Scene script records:
※

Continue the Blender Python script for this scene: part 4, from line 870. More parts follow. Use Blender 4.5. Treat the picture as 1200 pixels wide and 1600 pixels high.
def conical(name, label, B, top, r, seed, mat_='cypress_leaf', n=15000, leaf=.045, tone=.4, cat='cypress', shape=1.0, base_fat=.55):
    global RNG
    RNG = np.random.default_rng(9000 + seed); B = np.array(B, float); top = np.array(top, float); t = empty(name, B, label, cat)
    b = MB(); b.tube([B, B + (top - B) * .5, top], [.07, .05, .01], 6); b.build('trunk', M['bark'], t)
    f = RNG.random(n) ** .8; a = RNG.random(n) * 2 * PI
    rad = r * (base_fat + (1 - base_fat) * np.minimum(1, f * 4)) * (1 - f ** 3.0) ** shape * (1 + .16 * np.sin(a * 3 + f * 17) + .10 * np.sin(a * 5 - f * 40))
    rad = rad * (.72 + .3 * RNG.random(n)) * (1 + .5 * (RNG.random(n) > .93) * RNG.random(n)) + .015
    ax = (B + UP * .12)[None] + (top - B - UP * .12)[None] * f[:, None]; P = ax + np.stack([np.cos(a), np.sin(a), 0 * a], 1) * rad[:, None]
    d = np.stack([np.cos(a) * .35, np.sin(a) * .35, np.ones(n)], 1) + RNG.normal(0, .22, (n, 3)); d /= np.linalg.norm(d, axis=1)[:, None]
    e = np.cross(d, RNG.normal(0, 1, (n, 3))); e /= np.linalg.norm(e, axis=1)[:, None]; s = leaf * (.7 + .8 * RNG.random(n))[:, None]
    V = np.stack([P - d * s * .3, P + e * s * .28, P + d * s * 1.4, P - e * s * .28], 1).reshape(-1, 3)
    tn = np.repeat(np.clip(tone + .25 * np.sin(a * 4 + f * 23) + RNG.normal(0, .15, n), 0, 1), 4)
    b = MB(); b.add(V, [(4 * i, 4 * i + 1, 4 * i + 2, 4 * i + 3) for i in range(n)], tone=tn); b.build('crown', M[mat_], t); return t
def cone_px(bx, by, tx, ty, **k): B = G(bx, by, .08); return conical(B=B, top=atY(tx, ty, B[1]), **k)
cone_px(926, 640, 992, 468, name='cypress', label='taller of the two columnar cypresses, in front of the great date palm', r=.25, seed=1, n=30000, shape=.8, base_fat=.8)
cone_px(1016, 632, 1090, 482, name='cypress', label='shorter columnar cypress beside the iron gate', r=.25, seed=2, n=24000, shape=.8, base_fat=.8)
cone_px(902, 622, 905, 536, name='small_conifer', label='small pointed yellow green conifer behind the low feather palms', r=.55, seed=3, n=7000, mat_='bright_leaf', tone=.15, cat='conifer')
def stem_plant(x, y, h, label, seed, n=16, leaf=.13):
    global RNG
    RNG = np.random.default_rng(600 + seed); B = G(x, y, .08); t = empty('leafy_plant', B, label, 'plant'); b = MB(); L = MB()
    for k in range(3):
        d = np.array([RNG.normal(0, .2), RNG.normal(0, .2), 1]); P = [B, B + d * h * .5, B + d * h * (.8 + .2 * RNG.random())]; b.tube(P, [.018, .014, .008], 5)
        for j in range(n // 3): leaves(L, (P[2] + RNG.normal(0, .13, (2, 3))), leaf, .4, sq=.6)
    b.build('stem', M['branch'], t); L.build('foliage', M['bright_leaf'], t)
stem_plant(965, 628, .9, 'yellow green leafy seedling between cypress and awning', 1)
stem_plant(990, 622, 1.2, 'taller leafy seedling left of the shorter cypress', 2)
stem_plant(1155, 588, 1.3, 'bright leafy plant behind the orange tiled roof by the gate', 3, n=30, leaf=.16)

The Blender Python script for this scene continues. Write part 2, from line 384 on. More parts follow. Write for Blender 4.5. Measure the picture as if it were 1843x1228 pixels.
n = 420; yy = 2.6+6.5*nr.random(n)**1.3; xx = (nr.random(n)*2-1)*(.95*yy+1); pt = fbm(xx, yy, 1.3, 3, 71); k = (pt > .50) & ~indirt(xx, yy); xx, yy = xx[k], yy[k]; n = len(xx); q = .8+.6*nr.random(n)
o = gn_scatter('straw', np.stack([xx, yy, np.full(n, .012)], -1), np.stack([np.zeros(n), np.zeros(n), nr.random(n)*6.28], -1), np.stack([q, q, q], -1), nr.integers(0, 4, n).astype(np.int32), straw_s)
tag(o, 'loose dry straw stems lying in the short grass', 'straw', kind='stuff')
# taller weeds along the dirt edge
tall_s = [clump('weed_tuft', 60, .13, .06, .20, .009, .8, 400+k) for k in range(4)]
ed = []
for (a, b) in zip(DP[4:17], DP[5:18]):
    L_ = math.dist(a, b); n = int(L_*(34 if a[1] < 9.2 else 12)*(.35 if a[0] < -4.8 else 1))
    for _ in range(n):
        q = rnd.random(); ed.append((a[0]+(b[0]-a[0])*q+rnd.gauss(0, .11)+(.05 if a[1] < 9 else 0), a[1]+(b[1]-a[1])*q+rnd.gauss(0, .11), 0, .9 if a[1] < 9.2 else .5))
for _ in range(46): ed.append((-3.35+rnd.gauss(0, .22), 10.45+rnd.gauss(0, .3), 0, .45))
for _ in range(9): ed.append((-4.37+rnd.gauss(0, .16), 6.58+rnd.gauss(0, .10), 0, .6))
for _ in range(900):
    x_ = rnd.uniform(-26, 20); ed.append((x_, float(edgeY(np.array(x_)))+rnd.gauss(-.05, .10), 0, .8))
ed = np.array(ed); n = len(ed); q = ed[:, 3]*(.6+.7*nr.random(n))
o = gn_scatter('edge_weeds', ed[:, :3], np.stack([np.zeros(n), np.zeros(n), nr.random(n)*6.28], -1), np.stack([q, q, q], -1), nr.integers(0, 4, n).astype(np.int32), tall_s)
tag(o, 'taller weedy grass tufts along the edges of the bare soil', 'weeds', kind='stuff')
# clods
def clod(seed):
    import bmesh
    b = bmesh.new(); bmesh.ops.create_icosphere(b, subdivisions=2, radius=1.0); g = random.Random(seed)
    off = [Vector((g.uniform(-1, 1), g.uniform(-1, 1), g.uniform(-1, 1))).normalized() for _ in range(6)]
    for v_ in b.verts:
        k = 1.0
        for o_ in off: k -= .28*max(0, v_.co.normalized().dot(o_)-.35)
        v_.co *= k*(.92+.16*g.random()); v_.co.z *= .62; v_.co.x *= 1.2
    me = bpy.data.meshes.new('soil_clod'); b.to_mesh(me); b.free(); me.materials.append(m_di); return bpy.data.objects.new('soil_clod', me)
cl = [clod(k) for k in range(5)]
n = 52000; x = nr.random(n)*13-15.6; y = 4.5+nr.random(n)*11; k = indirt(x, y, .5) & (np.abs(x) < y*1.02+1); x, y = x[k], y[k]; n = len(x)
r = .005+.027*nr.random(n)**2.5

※

Make an exact copy of the data above.

Continue the Blender Python script for this scene: part 4, from line 870. More parts follow. Use Blender 4.5. Treat the picture as 1200 pixels wide and 1600 pixels high.
def conical(name, label, B, top, r, seed, mat_='cypress_leaf', n=15000, leaf=.045, tone=.4, cat='cypress', shape=1.0, base_fat=.55):
    global RNG
    RNG = np.random.default_rng(9000 + seed); B = np.array(B, float); top = np.array(top, float); t = empty(name, B, label, cat)
    b = MB(); b.tube([B, B + (top - B) * .5, top], [.07, .05, .01], 6); b.build('trunk', M['bark'], t)
    f = RNG.random(n) ** .8; a = RNG.random(n) * 2 * PI
    rad = r * (base_fat + (1 - base_fat) * np.minimum(1, f * 4)) * (1 - f ** 3.0) ** shape * (1 + .16 * np.sin(a * 3 + f * 17) + .10 * np.sin(a * 5 - f * 40))
    rad = rad * (.72 + .3 * RNG.random(n)) * (1 + .5 * (RNG.random(n) > .93) * RNG.random(n)) + .015
    ax = (B + UP * .12)[None] + (top - B - UP * .12)[None] * f[:, None]; P = ax + np.stack([np.cos(a), np.sin(a), 0 * a], 1) * rad[:, None]
    d = np.stack([np.cos(a) * .35, np.sin(a) * .35, np.ones(n)], 1) + RNG.normal(0, .22, (n, 3)); d /= np.linalg.norm(d, axis=1)[:, None]
    e = np.cross(d, RNG.normal(0, 1, (n, 3))); e /= np.linalg.norm(e, axis=1)[:, None]; s = leaf * (.7 + .8 * RNG.random(n))[:, None]
    V = np.stack([P - d * s * .3, P + e * s * .28, P + d * s * 1.4, P - e * s * .28], 1).reshape(-1, 3)
    tn = np.repeat(np.clip(tone + .25 * np.sin(a * 4 + f * 23) + RNG.normal(0, .15, n), 0, 1), 4)
    b = MB(); b.add(V, [(4 * i, 4 * i + 1, 4 * i + 2, 4 * i + 3) for i in range(n)], tone=tn); b.build('crown', M[mat_], t); return t
def cone_px(bx, by, tx, ty, **k): B = G(bx, by, .08); return conical(B=B, top=atY(tx, ty, B[1]), **k)
cone_px(926, 640, 992, 468, name='cypress', label='taller of the two columnar cypresses, in front of the great date palm', r=.25, seed=1, n=30000, shape=.8, base_fat=.8)
cone_px(1016, 632, 1090, 482, name='cypress', label='shorter columnar cypress beside the iron gate', r=.25, seed=2, n=24000, shape=.8, base_fat=.8)
cone_px(902, 622, 905, 536, name='small_conifer', label='small pointed yellow green conifer behind the low feather palms', r=.55, seed=3, n=7000, mat_='bright_leaf', tone=.15, cat='conifer')
def stem_plant(x, y, h, label, seed, n=16, leaf=.13):
    global RNG
    RNG = np.random.default_rng(600 + seed); B = G(x, y, .08); t = empty('leafy_plant', B, label, 'plant'); b = MB(); L = MB()
    for k in range(3):
        d = np.array([RNG.normal(0, .2), RNG.normal(0, .2), 1]); P = [B, B + d * h * .5, B + d * h * (.8 + .2 * RNG.random())]; b.tube(P, [.018, .014, .008], 5)
        for j in range(n // 3): leaves(L, (P[2] + RNG.normal(0, .13, (2, 3))), leaf, .4, sq=.6)
    b.build('stem', M['branch'], t); L.build('foliage', M['bright_leaf'], t)
stem_plant(965, 628, .9, 'yellow green leafy seedling between cypress and awning', 1)
stem_plant(990, 622, 1.2, 'taller leafy seedling left of the shorter cypress', 2)
stem_plant(1155, 588, 1.3, 'bright leafy plant behind the orange tiled roof by the gate', 3, n=30, leaf=.16)

The Blender Python script for this scene continues. Write part 2, from line 384 on. More parts follow. Write for Blender 4.5. Measure the picture as if it were 1843x1228 pixels.
n = 420; yy = 2.6+6.5*nr.random(n)**1.3; xx = (nr.random(n)*2-1)*(.95*yy+1); pt = fbm(xx, yy, 1.3, 3, 71); k = (pt > .50) & ~indirt(xx, yy); xx, yy = xx[k], yy[k]; n = len(xx); q = .8+.6*nr.random(n)
o = gn_scatter('straw', np.stack([xx, yy, np.full(n, .012)], -1), np.stack([np.zeros(n), np.zeros(n), nr.random(n)*6.28], -1), np.stack([q, q, q], -1), nr.integers(0, 4, n).astype(np.int32), straw_s)
tag(o, 'loose dry straw stems lying in the short grass', 'straw', kind='stuff')
# taller weeds along the dirt edge
tall_s = [clump('weed_tuft', 60, .13, .06, .20, .009, .8, 400+k) for k in range(4)]
ed = []
for (a, b) in zip(DP[4:17], DP[5:18]):
    L_ = math.dist(a, b); n = int(L_*(34 if a[1] < 9.2 else 12)*(.35 if a[0] < -4.8 else 1))
    for _ in range(n):
        q = rnd.random(); ed.append((a[0]+(b[0]-a[0])*q+rnd.gauss(0, .11)+(.05 if a[1] < 9 else 0), a[1]+(b[1]-a[1])*q+rnd.gauss(0, .11), 0, .9 if a[1] < 9.2 else .5))
for _ in range(46): ed.append((-3.35+rnd.gauss(0, .22), 10.45+rnd.gauss(0, .3), 0, .45))
for _ in range(9): ed.append((-4.37+rnd.gauss(0, .16), 6.58+rnd.gauss(0, .10), 0, .6))
for _ in range(900):
    x_ = rnd.uniform(-26, 20); ed.append((x_, float(edgeY(np.array(x_)))+rnd.gauss(-.05, .10), 0, .8))
ed = np.array(ed); n = len(ed); q = ed[:, 3]*(.6+.7*nr.random(n))
o = gn_scatter('edge_weeds', ed[:, :3], np.stack([np.zeros(n), np.zeros(n), nr.random(n)*6.28], -1), np.stack([q, q, q], -1), nr.integers(0, 4, n).astype(np.int32), tall_s)
tag(o, 'taller weedy grass tufts along the edges of the bare soil', 'weeds', kind='stuff')
# clods
def clod(seed):
    import bmesh
    b = bmesh.new(); bmesh.ops.create_icosphere(b, subdivisions=2, radius=1.0); g = random.Random(seed)
    off = [Vector((g.uniform(-1, 1), g.uniform(-1, 1), g.uniform(-1, 1))).normalized() for _ in range(6)]
    for v_ in b.verts:
        k = 1.0
        for o_ in off: k -= .28*max(0, v_.co.normalized().dot(o_)-.35)
        v_.co *= k*(.92+.16*g.random()); v_.co.z *= .62; v_.co.x *= 1.2
    me = bpy.data.meshes.new('soil_clod'); b.to_mesh(me); b.free(); me.materials.append(m_di); return bpy.data.objects.new('soil_clod', me)
cl = [clod(k) for k in range(5)]
n = 52000; x = nr.random(n)*13-15.6; y = 4.5+nr.random(n)*11; k = indirt(x, y, .5) & (np.abs(x) < y*1.02+1); x, y = x[k], y[k]; n = len(x)
r = .005+.027*nr.random(n)**2.5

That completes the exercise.